Nas últimas voltas, Prost pegou o vácuo do rival e tentou abrir por fora na primeira chicane. Ayrton atrasou a freada o quanto pôde, deixando para o francês a parte suja da pista. A Ferrari terminou rodando na área de escape (asfaltada, por acaso).
Prost vociferou ao final da prova, afirmou ter sido bloqueado, avaliou a manobra do brasileiro como “não muito correta”. Senna devolveu: “Todo mundo já conhece o Prost a essa altura, ele está sempre reclamando que é o carro, ou os pneus ou a equipe, ou os mecânicos, ou o combustível, ou os outros pilotos, ou a pista. É sempre culpa dos outros, nunca dele”.

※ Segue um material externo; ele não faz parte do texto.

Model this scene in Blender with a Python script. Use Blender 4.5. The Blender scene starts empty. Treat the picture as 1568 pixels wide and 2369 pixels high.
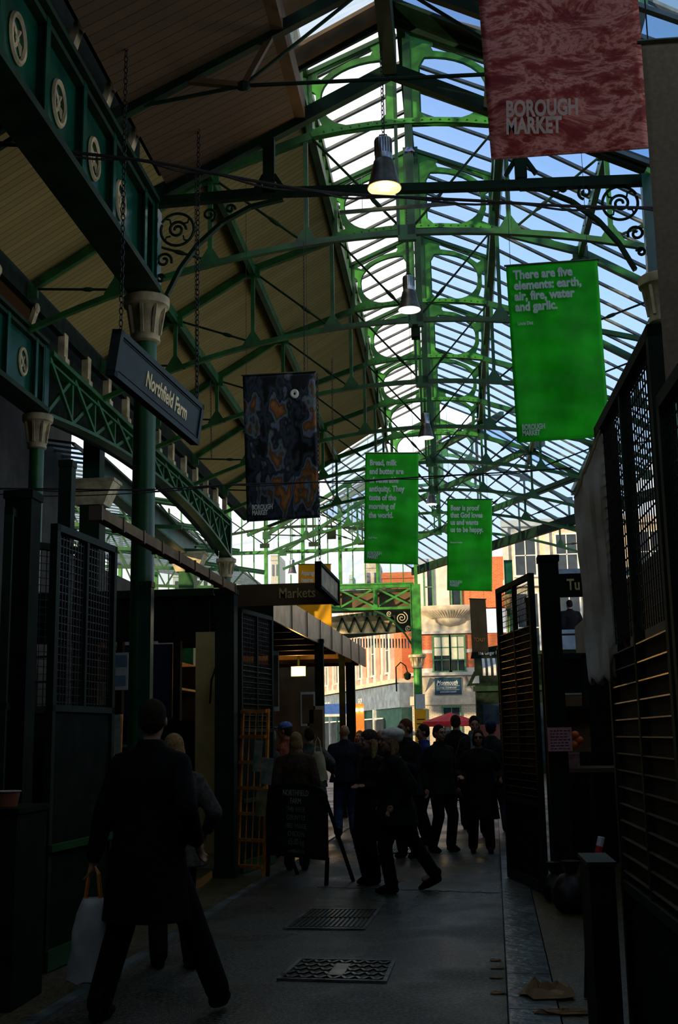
import bpy, bmesh, math, random
from math import sin, cos, pi, radians as R_
from mathutils import Vector as V, Matrix, Euler
random.seed(7)
SC = bpy.context.scene
COL = SC.collection

# ---------------------------------------------------------------- camera
CF, CP, CA, CR, CH = 2700.0, .1898, .0976, -.0172, 1.65
_R = V((cos(CA), sin(CA), 0)); _F = V((-sin(CA)*cos(CP), cos(CA)*cos(CP), sin(CP))); _U = V((sin(CA)*sin(CP), -cos(CA)*sin(CP), cos(CP)))
cam = bpy.data.cameras.new('camera'); co = bpy.data.objects.new('camera', cam); COL.objects.link(co)
cr, cu = _R*cos(CR)+_U*sin(CR), -_R*sin(CR)+_U*cos(CR)
co.matrix_world = Matrix(((cr.x, cu.x, -_F.x, 0), (cr.y, cu.y, -_F.y, 0), (cr.z, cu.z, -_F.z, CH), (0, 0, 0, 1)))
cam.sensor_fit = 'VERTICAL'; cam.sensor_height = 36; cam.lens = 36*CF/2369; cam.clip_end = 500
SC.camera = co

def ray(px, py):
    u, v = px-784, py-1184.5
    x = (u*cos(CR)+v*sin(CR))/CF; y = (-u*sin(CR)+v*cos(CR))/CF
    return _F+_R*x-_U*y
def at(px, py, Y):
    d = ray(px, py); return V((0, 0, CH))+d*(Y/d.y)
def atX(px, py, X):
    d = ray(px, py); return V((0, 0, CH))+d*(X/d.x)
def atZ(px, py, Z=0):
    d = ray(px, py); return V((0, 0, CH))+d*((Z-CH)/d.z)

# ---------------------------------------------------------------- materials
def mat(name, col, rough=.6, metal=0, var=.15, scale=8, bump=0, col2=None, spec=.5, trans=0, emit=None, estr=0, transl=0):
    m = bpy.data.materials.new(name); m.use_nodes = True
    nt = m.node_tree; N = nt.nodes; L = nt.links; b = N['Principled BSDF']
    b.inputs['Roughness'].default_value = rough; b.inputs['Metallic'].default_value = metal
    b.inputs['Specular IOR Level'].default_value = spec
    tc = N.new('ShaderNodeTexCoord'); no = N.new('ShaderNodeTexNoise'); no.inputs['Scale'].default_value = scale
    no.inputs['Detail'].default_value = 5; L.new(tc.outputs['Object'], no.inputs['Vector'])
    mx = N.new('ShaderNodeMix'); mx.data_type = 'RGBA'
    c2 = col2 or tuple(min(1, c*(1+var*2)) for c in col)
    c1 = col if col2 else tuple(c*(1-var) for c in col)
    mx.inputs[6].default_value = (*c1, 1); mx.inputs[7].default_value = (*c2, 1)
    cr_ = N.new('ShaderNodeValToRGB'); cr_.color_ramp.elements[0].position = .35; cr_.color_ramp.elements[1].position = .68
    L.new(no.outputs['Fac'], cr_.inputs['Fac']); L.new(cr_.outputs['Color'], mx.inputs[0]); L.new(mx.outputs[2], b.inputs['Base Color'])
    if bump:
        bp = N.new('ShaderNodeBump'); bp.inputs['Strength'].default_value = bump; bp.inputs['Distance'].default_value = .02
        n2 = N.new('ShaderNodeTexNoise'); n2.inputs['Scale'].default_value = scale*4; n2.inputs['Detail'].default_value = 6
        L.new(tc.outputs['Object'], n2.inputs['Vector']); L.new(n2.outputs['Fac'], bp.inputs['Height']); L.new(bp.outputs['Normal'], b.inputs['Normal'])
    if emit: b.inputs['Emission Color'].default_value = (*emit, 1); b.inputs['Emission Strength'].default_value = estr
    if transl:
        out = N['Material Output']; t = N.new('ShaderNodeBsdfTranslucent'); a = N.new('ShaderNodeMixShader'); a.inputs[0].default_value = transl
        L.new(mx.outputs[2], t.inputs['Color']); L.new(b.outputs[0], a.inputs[1]); L.new(t.outputs[0], a.inputs[2]); L.new(a.outputs[0], out.inputs[0])
    m['mixnode'] = mx.name
    return m
def glass(name, tint, haze=0, rough=.05, fac=.08):
    m = bpy.data.materials.new(name); m.use_nodes = True; nt = m.node_tree; N = nt.nodes; L = nt.links; N.clear()
    out = N.new('ShaderNodeOutputMaterial'); tr = N.new('ShaderNodeBsdfTransparent'); tr.inputs[0].default_value = (*tint, 1)
    gl = N.new('ShaderNodeBsdfGlossy'); gl.inputs['Roughness'].default_value = rough
    a = N.new('ShaderNodeMixShader'); a.inputs[0].default_value = fac; L.new(tr.outputs[0], a.inputs[1]); L.new(gl.outputs[0], a.inputs[2]); last = a
    tc = N.new('ShaderNodeTexCoord'); no = N.new('ShaderNodeTexNoise'); no.inputs['Scale'].default_value = 1.5; no.inputs['Detail'].default_value = 6
    mp = N.new('ShaderNodeMapping'); mp.inputs['Scale'].default_value = (1, 6, 1); L.new(tc.outputs['Object'], mp.inputs[0]); L.new(mp.outputs[0], no.inputs['Vector'])
    if haze:
        tl = N.new('ShaderNodeBsdfTranslucent'); tl.inputs[0].default_value = (.95, .97, 1, 1)
        b = N.new('ShaderNodeMixShader'); mu = N.new('ShaderNodeMath'); mu.operation = 'MULTIPLY'; mu.inputs[1].default_value = haze*2
        L.new(no.outputs['Fac'], mu.inputs[0]); L.new(mu.outputs[0], b.inputs[0]); L.new(a.outputs[0], b.inputs[1]); L.new(tl.outputs[0], b.inputs[2]); last = b
    L.new(last.outputs[0], out.inputs[0]); return m

def brick(name, c1, c2, mortar, sx=.22, sy=.075, rough=.85):
    m = mat(name, c1, rough); nt = m.node_tree; N = nt.nodes; L = nt.links; b = N['Principled BSDF']
    br = N.new('ShaderNodeTexBrick'); br.inputs['Color1'].default_value = (*c1, 1); br.inputs['Color2'].default_value = (*c2, 1); br.inputs['Mortar'].default_value = (*mortar, 1)
    br.inputs['Scale'].default_value = 1; br.inputs['Brick Width'].default_value = sx; br.inputs['Row Height'].default_value = sy; br.inputs['Mortar Size'].default_value = .008
    tc = N.new('ShaderNodeTexCoord'); mp = N.new('ShaderNodeMapping'); mp.inputs['Rotation'].default_value = (pi/2, 0, 0)
    L.new(tc.outputs['Object'], mp.inputs[0]); L.new(mp.outputs[0], br.inputs['Vector']); L.new(br.outputs['Color'], b.inputs['Base Color']); return m
def boards(name, c1, c2, line, w=.14):
    m = mat(name, c1, .8); nt = m.node_tree; N = nt.nodes; L = nt.links; b = N['Principled BSDF']
    tc = N.new('ShaderNodeTexCoord'); sp = N.new('ShaderNodeSeparateXYZ'); L.new(tc.outputs['Object'], sp.inputs[0])
    d = N.new('ShaderNodeMath'); d.operation = 'DIVIDE'; d.inputs[1].default_value = w; L.new(sp.outputs[1], d.inputs[0])
    fr = N.new('ShaderNodeMath'); fr.operation = 'FRACT'; L.new(d.outputs[0], fr.inputs[0])
    fl = N.new('ShaderNodeMath'); fl.operation = 'FLOOR'; L.new(d.outputs[0], fl.inputs[0])
    wn = N.new('ShaderNodeTexWhiteNoise'); wn.noise_dimensions = '1D'; L.new(fl.outputs[0], wn.inputs['W'])
    mx = N.new('ShaderNodeMix'); mx.data_type = 'RGBA'; mx.inputs[6].default_value = (*c1, 1); mx.inputs[7].default_value = (*c2, 1); L.new(wn.outputs[0], mx.inputs[0])
    gt = N.new('ShaderNodeMath'); gt.operation = 'LESS_THAN'; gt.inputs[1].default_value = .09; L.new(fr.outputs[0], gt.inputs[0])
    m2 = N.new('ShaderNodeMix'); m2.data_type = 'RGBA'; m2.inputs[7].default_value = (*line, 1); L.new(gt.outputs[0], m2.inputs[0]); L.new(mx.outputs[2], m2.inputs[6])
    L.new(m2.outputs[2], b.inputs['Base Color']); return m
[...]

Ainda de cabeça quente, o francês retrucou com uma ameaça: “Não tenho nada a perder, não posso mais vencer o campeonato, mas se eu o encontrar de novo na pista nas mesmas condições, eu o jogo pra fora”.

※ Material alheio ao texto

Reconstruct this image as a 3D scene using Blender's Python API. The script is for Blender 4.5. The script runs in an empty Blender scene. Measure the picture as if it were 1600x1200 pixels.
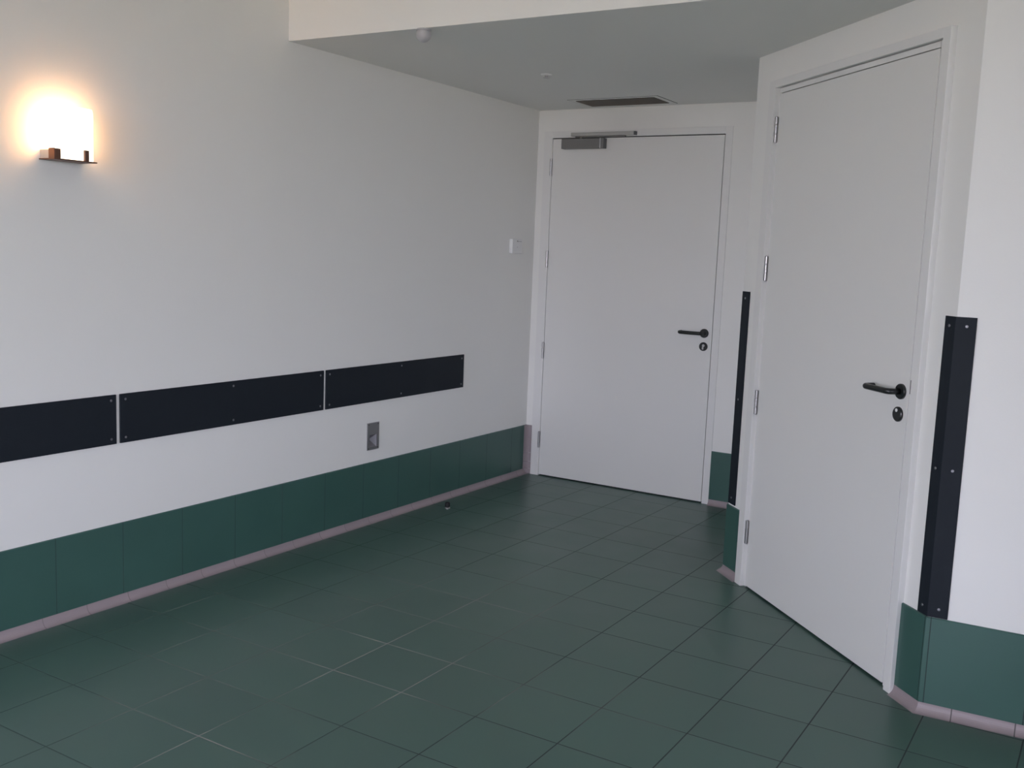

A declaração pegou mal e ambos foram convidados se reunir num motorhome e encenar uma reconciliação. Prost não jogou Senna pra fora e o brasileiro foi campeão naquele ano. Com tantos outros encontros explosivos em pista na carreira, o episódio de Hockenheim em 1991 foi solenemente esquecido pelo grande público. É de se questionar quantas posições no grid os dois iriam perder por prova se pilotassem hoje em dia.